Real baseball. And six months of it to follow. Life is good.

Roy Halladay is the Quote Machine
For the first decade of his career, Doc Halladay spoke in the sort of bland platitudes that we've come to expect from athletes. But this spring, he's been outspoken about his expectations for the team's performance in 2008, and the failings of the past. Speaking on the Jays' propensity to give up wins to lesser teams, Halladay told reporters (including the G&M's Robert McLeod) "For me, that's got to change. I think any time we get a chance to win a game or beat a team, we have to take every opportunity we can to do that." Without blathering on about intensity or grit or blah-blah-blah, we're still happy to see Halladay set this sort of tone. We've felt for years that they just didn't have it in them to step on the other team's neck and boot them in the teeth when they had them down, but maybe with Doc setting this sort of tone, that will change this year.

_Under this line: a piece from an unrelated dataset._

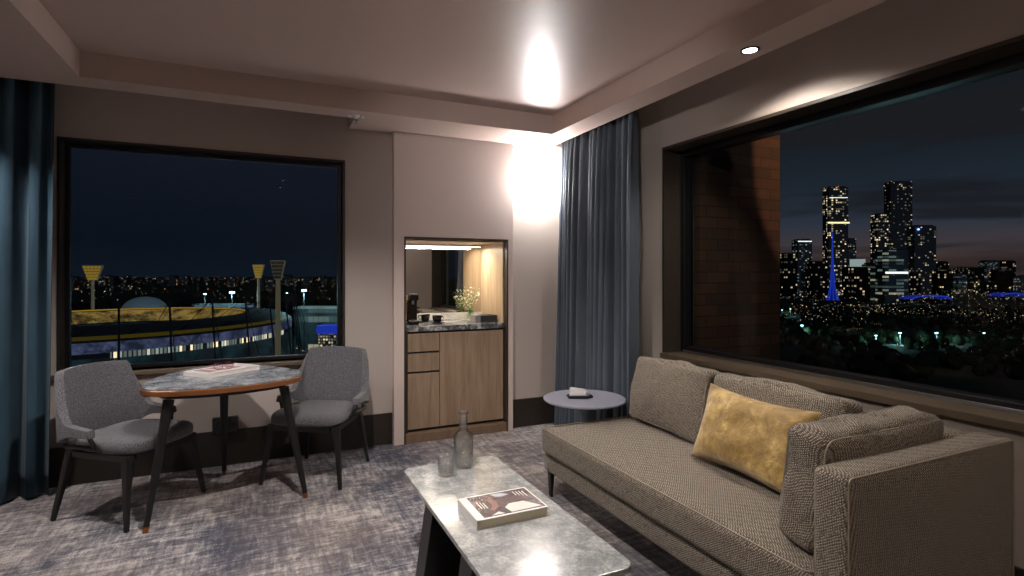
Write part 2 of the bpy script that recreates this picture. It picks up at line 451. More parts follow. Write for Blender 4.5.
# ================================================================= CURTAINS
def curtain(name, axis, c0, a0, a1, n, mat, parent, amp=(.045, .07), flare=-.06, seed=0, zt=2.70, spread=(0, 0)):
    mb = MB(); N = n*24; R = 16; vs_ = []; fs = []
    for j in range(R+1):
        z = .012+(zt-.012)*j/R; k = 1-j/R
        for i in range(N+1):
            s = i/N
            ph = 2*PI*n*(s+.020*math.sin(2*PI*s*2.3+seed)+.012*math.sin(2*PI*s*5.1+seed*2))
            kq = min(1, k*3)**.5; am = (amp[0]*(1-kq)+amp[1]*kq)*(.75+.3*math.sin(s*17+seed+k*.6))
            f = 1-2*abs(math.sin(ph/2+.3*k*math.sin(s*9+seed)))**.85; f = f if axis == 'y' else f
            off = c0+flare*k+am*f
            a = a0+(a1-a0)*s+(spread[0]*(1-s)+spread[1]*s)*k+.2*(abs(a1-a0)/n)*math.sin(2*ph)*.25
            vs_.append((off, a, z) if axis == 'y' else (a, off, z))
    for j in range(R):
        for i in range(N):
            q = j*(N+1)+i; fs.append((q, q+1, q+N+2, q+N+1))
    mb.add(vs_, fs); o = mb.build(name, mat, parent, smooth=True, fix=False)
    s_ = o.modifiers.new('t', 'SOLIDIFY'); s_.thickness = .004
    return o
tr = thing('curtain', (0, 0, 0), 0, 'blue-grey pleated full-height curtain hanging in the corner beside the long window', 'curtain')
curtain('drape', 'y', 2.55, 3.29, 4.44, 14, M['drape_r'], tr, (.055, .085), -.06, 1.3, spread=(-.07, .0))
MB().box(2.55, 2.575, 3.2, 4.46, 2.70, 2.725).build('curtain_track', M['white'], tr)
tl = thing('curtain', (0, 0, 0), 0, 'dark teal full-height curtain hanging at the left of the table window', 'curtain')
curtain('drape', 'x', 4.45, -2.5, -1.205, 9, M['drape_l'], tl, (.065, .085), -.0, .4, spread=(0, -.03))
MB().box(-2.52, -1.16, 4.44, 4.465, 2.70, 2.725).build('curtain_track', M['white'], tl)

# ================================================================= MINIBAR CABINET
CX0, CX1, CY = NX0+t, NX1-t, 4.605
cab = thing('minibar_cabinet', (CX0, CY, 0), 0, 'pale oak minibar cabinet with three drawers and a wide door set in the wall niche', 'cabinet')
Lc = (-CX0, -CY, 0)
at(MB().box(CX0, CX1, NY+.0, NBY-.02, .0, .075).build('plinth', M['floorwood'], cab, bevel=.002), Lc)
at(MB().box(CX0, CX1, CY+.02, NBY-.02, .076, .935).build('body', M['groove'], cab), Lc)
xs = 1.425
for (z0, z1, nm) in ((.10, .575, 'drawer'), (.592, .745, 'drawer'), (.762, .918, 'drawer')):
    at(MB().box(CX0+.03, xs-.003, CY, CY+.019, z0, z1).build(nm, M['wood'], cab, bevel=.0015), Lc)
at(MB().box(xs+.003, CX1-.008, CY, CY+.019, .10, .918).build('door', M['wood'], cab, bevel=.0015), Lc)
at(MB().box(CX0, CX0+.028, CY-.02, CY+.019, .076, .935).build('side_stile', M['bronze'], cab), Lc)
o = MB().box(CX0, CX1, CY-.012, NBY-.02, .936, .982).build('worktop', M['blackmarble'], None, bevel=.002)
tag(o, 'black veined marble worktop lying on the minibar cabinet', 'worktop')
o = MB().box(CX0, CX1, NBY-.045, NBY-.02, .983, 1.05).build('marble_upstand', M['whitemarble'], None, bevel=.002)
tag(o, 'pale marble upstand along the back of the minibar worktop', 'upstand')
# niche lining
b = MB(); b.box(CX1-.012, CX1, NY+.06, NBY-.02, .983, NZ1-t); b.box(CX0, CX0+.012, NY+.06, NBY-.02, .983, NZ1-t); b.box(CX0+.012, CX1-.012, NY+.06, NBY-.02, NZ1-t-.012, NZ1-t)
struct('trim_3', b, M['woodlight'])
struct('trim_4', MB().box(NX0-.02, NX1+.02, NBY-.02, NBY+.02, 0, NZ1+.02).box(NX0-.02, NX0, YF, NBY-.02, 0, NZ1).box(NX1, NX1+.02, YF, NBY-.02, 0, NZ1).box(NX0-.02, NX1+.02, YF, NBY-.02, NZ1, NZ1+.02), M['woodlight'])
o = MB().box(CX0+.013, CX1-.013, NBY-.027, NBY-.0205, 1.05, NZ1-t-.014).build('wall_mirror', M['mirror'])
tag(o, 'mirror covering the back of the lit minibar niche', 'mirror')
led = thing('led_strip', (1.57, 5.0, NZ1-.05), 0, 'glowing warm strip light under the top of the minibar niche', 'strip light')
MB().box(-.40, .40, -.012, .012, .0, .012).build('housing', M['steel'], led)
MB().box(-.39, .39, -.01, .01, -.006, -.0005).build('diffuser', M['led'], led)

# coffee machine
cm = thing('coffee_machine', (1.24, 4.86, .9825), 0, 'black capsule coffee machine at the left end of the minibar worktop', 'coffee machine')
b = MB(); b.prism(rrect(-.055, .05, -.11, .10, .025), 0, .03); b.build('base', M['blackplastic'], cm, bevel=.004)
b = MB(); b.prism(rrect(-.05, .045, -.045, .095, .02), .031, .21); b.build('body', M['blackplastic'], cm, bevel=.006)
b = MB(); b.prism(rrect(-.052, .047, -.1, .097, .03), .2105, .262); b.build('head', M['blackplastic'], cm, bevel=.006)
b = MB(); b.prism(rrect(-.03, .027, -.108, -.02, .01), .264, .274); b.build('lever', M['steel'], cm, bevel=.003)
b = MB(); b.lathe([(.012, 0), (.012, .03)], 16, (-.003, -.065, .178)); b.build('spout', M['steel'], cm)
b = MB(); b.prism(rrect(-.035, .03, -.105, -.03, .01), .0305, .036); b.build('drip_grid', M['steel'], cm)
# cups
def make_cup(loc, rz, label):
    c = thing('coffee_cup', loc, rz, label, 'cup', 'coffee cups beside the machine')
    MB().lathe([(.0, .008), (.022, .008), (.03, .02), (.036, .05), (.037, .062), (.034, .062), (.032, .05), (.02, .016), (0, .014)], 28).build('bowl', M['darkcup'], c, smooth=True)
    MB().tube([(.034, 0, .052), (.05, 0, .052), (.056, 0, .038), (.048, 0, .024), (.03, 0, .022)], .004, 8).build('handle', M['darkcup'], c, smooth=True)
    MB().lathe([(0, 0), (.03, 0), (.058, .008), (.06, .011), (.03, .005), (0, .005)], 32).build('saucer', M['darkcup'], c, smooth=True)
    c.scale = (1.2, 1.2, 1.2); return c
make_cup((1.45, 4.76, .9825), .3, 'black cup on a saucer at the front of the minibar worktop')
make_cup((1.395, 4.955, .9825), 2.6, 'black cup on a saucer behind the other, next to the coffee machine')
# tray box
tb = thing('tray_box', (1.94, 4.80, .9825), 0, 'dark rectangular tray box at the right end of the minibar worktop', 'box')
b = MB(); b.box(-.08, .08, -.08, .08, 0, .008); b.box(-.08, .08, -.08, -.07, .008, .062); b.box(-.08, .08, .07, .08, .008, .062); b.box(-.08, -.07, -.07, .07, .008, .062); b.box(.07, .08, -.07, .07, .008, .062)
b.build('box', M['tray'], tb, bevel=.002)
MB().box(-.135, -.082, -.075, .07, 0, .066).build('divider_block', M['greybox'], tb, bevel=.002)
MB().box(-.0695, .0695, -.0695, .0695, .048, .060).build('lid', M['tray'], tb)
# vase with blossom
vz = thing('flower_vase', (1.865, 5.02, .9825), 0, 'clear glass vase of white blossom sprigs in front of the niche mirror', 'vase')
MB().lathe([(.0, 0), (.03, 0), (.036, .02), (.03, .07), (.026, .10), (.03, .115), (.028, .115), (.024, .10), (.028, .07), (.033, .02), (0, .006)], 28).build('vase', M['vase'], vz, smooth=True)
stems = MB(); leaves = MB(); pet = MB()
for k in range(17):
    a = random.uniform(0, 2*PI); rr = random.uniform(.04, .125); hh = random.uniform(.19, .34)
    q = []
    for i in range(7):
        s = i/6; q.append((rr*s**1.4*math.cos(a)*1.1, rr*s**1.4*math.sin(a)*.5, .02+(hh-.02)*s))
    stems.tube(q, .0016, 5)
    for i in range(3, 7):
        for rep in range(3):
            base = Vector(q[i])+Vector([random.uniform(-.02, .02) for _ in range(3)])
            tgt = pet if random.random() < .62 else leaves
            d = Vector([random.uniform(-1, 1) for _ in range(3)]).normalized(); e = d.cross(Vector((0, 0, 1))).normalized()
            L = .011
            for m_ in range(4 if tgt is pet else 1):
                an = m_*PI/2; dd = (d*math.cos(an)+e*math.sin(an)); ee = dd.cross(d.cross(e)).normalized()
                tgt.add([base, base+dd*L*.6+ee*L*.4, base+dd*L*(1.0 if tgt is pet else 2), base+dd*L*.6-ee*L*.4], [(0, 1, 2, 3)])
stems.build('stems', M['leaf'], vz); leaves.build('leaves', M['leaf'], vz, fix=False); pet.build('blossoms', M['petal'], vz, fix=False)

# ================================================================= SOCKET, SPRINKLER, SENSOR, DOWNLIGHTS
so = thing('power_socket', (-.235, YF-.013, .305), 0, 'black double power socket on the wall just above the baseboard behind the table', 'socket')
MB().box(-.085, .085, -.03, 0.012, -.06, .06).build('plate', M['blackplastic'], so, bevel=.004)
for sx in (-.04, .04):
    for dx, rz in ((-.012, 1), (.012, -1)):
        pass
    MB().box(sx-.022, sx+.022, -.0325, -.0301, -.02, .02).build('outlet', M['gunmetal'], so, bevel=.001)
sp = thing('ceiling_sprinkler', (.655, 4.215, ZS), 0, 'small white sprinkler head under the bulkhead near the niche panel', 'sprinkler')
MB().lathe([(.03, 0), (.03, -.006), (.012, -.012), (.012, -.03)], 24).build('rose', M['white'], sp, smooth=True)
MB().lathe([(.02, -.03), (.022, -.034), (.006, -.045), (.004, -.06), (.016, -.062), (.016, -.064)], 24).build('head', M['steel'], sp)
for sx in (-1, 1): MB().lathe([(.0, -.012), (.012, -.016), (.014, -.026), (.0, -.032)], 16, (sx*.045, 0, .012)).build('side_lug', M['white'], sp, smooth=True)
ws = thing('wall_sensor', (2.40, YF, 2.268), 0, 'tiny white sensor on the brightly lit wall beside the curtain', 'sensor')
MB().box(-.05, .02, -.012, 0, -.016, .016).build('cover', M['white'], ws, bevel=.004)
MB().lathe([(.008, 0), (.008, .006)], 12, (-.03, -.0145, 0)).build('button', M['white'], ws)

def downlight(loc, label, r=.038, grp='recessed downlights', tilt=0):
    d = thing('downlight', loc, 0, label, 'downlight', grp)
    MB().lathe_open([(r+.012, .0), (r+.012, -.004), (r, -.005), (r-.002, .0)], 40).build('trim_ring', M['gunmetal'], d, smooth=True)
    MB().lathe([(0, -.001), (r-.002, -.001), (r-.002, -.003), (0, -.0035)], 32).build('lens', M['lamp'], d)
    return d
def spot(loc, target, power, size, blend, color, radius=.035):
    l = bpy.data.lights.new('lamp', 'SPOT'); l.energy = power; l.spot_size = math.radians(size); l.spot_blend = blend; l.color = color; l.shadow_soft_size = radius
    o = bpy.data.objects.new('lamp', l); col.objects.link(o); o.location = loc
    o.rotation_euler = (Vector(target)-Vector(loc)).to_track_quat('-Z', 'Y').to_euler(); return o
WARM = (1, .86, .72); NEU = (1, .94, .9)
downlight((2.364, 2.11, ZS), 'round recessed downlight glowing in the bulkhead above the sofa')
spot((2.364, 2.11, ZS-.012), (2.40, 2.11, 0), 85, 150, .55, (1, .92, .82), .05)
downlight((-1.56, 3.75, ZS), 'recessed downlight in the left bulkhead beyond the picture edge, above the curtain side')
spot((-1.56, 3.75, ZS-.012), (-1.2, 3.6, 0), 150, 120, .5, NEU)
downlight((.25, 2.3, ZC), 'recessed downlight in the raised ceiling above the room centre')
spot((.25, 2.3, ZC-.012), (.2, 2.6, 0), 270, 126, .5, NEU)
downlight((.3, .95, ZC), 'recessed adjustable downlight in the raised ceiling, turned towards the curtain corner')
spot((.3, .95, ZC-.02), (2.45, 4.3, 1.95), 95, 62, .9, (1, .95, .92), .03)
downlight((.3, .2, ZC), 'recessed downlight in the raised ceiling behind the viewer')
spot((.3, .2, ZC-.012), (.3, .4, 0), 40, 130, .5, WARM)
downlight((2.364, 0.0, ZS), 'recessed downlight in the right bulkhead behind the arm end of the sofa')
spot((2.364, 0.0, ZS-.012), (2.2, .2, 0), 12, 125, .5, WARM)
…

Setting up the season with Blair
Full marks to the Globe's Jeff Blair, and his outstanding article from this weekend's edition of the paper setting up the season. Blair sets up in the article how this season will be crucial not only for the club's future, but for GM J.P. Ricciardi's future with the team, and manages to do so without the cavalcade of cheap shots and second guessing the litters the Toronto baseball media landscape.

Sign on the dotted line?
The Jays had set today as the deadline to sign Alex Rios to a long-term contract, and McLeod reports that the sides are closing to nailing down an agreement. We don't know if the contract negotiations were a distraction in the pre-season - which, remember, means nothing - but Rios' hit below the Mendoza line in the fake games, and was fortunate to have the stench of Frank Thomas' wretched spring distracting from his own subpar performance.

Meanwhile, MLBastian reports that the Jays have delayed any further negotiations on Aaron Hill's rumoured extension until the off-season. If Hill continues at the same pace he set in Spring Training (which, remember, is completely fake and means nothing), he could be in for a big payday before the 2009 season.